I also note that although the existing Fisheries Science curriculum has a practical component in it, it is hardly practised. Though Fisheries Science curriculum strongly encourages active learning, many of the practical activities indicated in the Fisheries Science Activity workbooks are not carried out by the teachers.

We on behalf of all Fisheries Science students recommend that the government take appropriate steps to ensure that more activities be carried out by the Fisheries Science teachers. I'm sure this will encourage more students to take Fisheries Science, thus creating more awareness among the students about the reefs.

We would also like to note that all teachers of Fisheries Science are expatriates. These expatriates have very little practical experience on coral reefs.

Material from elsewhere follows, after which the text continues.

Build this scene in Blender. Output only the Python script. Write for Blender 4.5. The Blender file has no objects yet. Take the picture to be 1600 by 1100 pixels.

This may be why they are so reluctant to take the students out to the reef.

Therefore we strongly suggest to the responsible government authorities to train Maldivians to teach Fisheries Science at the schools.

Field trips to observe coral reefs could be organised at least once a year by the appropriate ministries for the students of both Malé schools and island schools.

Lectures for graduates should be organised to provide information on career opportunities relevant to coral reefs.

Lectures, video shows and slide shows could be organised by various departments to create awareness among students about the fragile environment that surrounds us.

Radio programmes and documentaries shown on the National TV can provide a lot of information to the public.

In addition, debates and quizzes could be organised among schools by various departments regarding the coral reefs environment.

Poster competitions could be organised nationwide. The best 10 posters could be mass produced and distributed throughout the country.

Environment clubs in schools could be given the responsibility of designing leaflets which could be mass produced and distributed. Schools could take turns in designing leaflets.

Huge billboards could be put up at different locations of the island. Again, students from various schools could help paint these boards.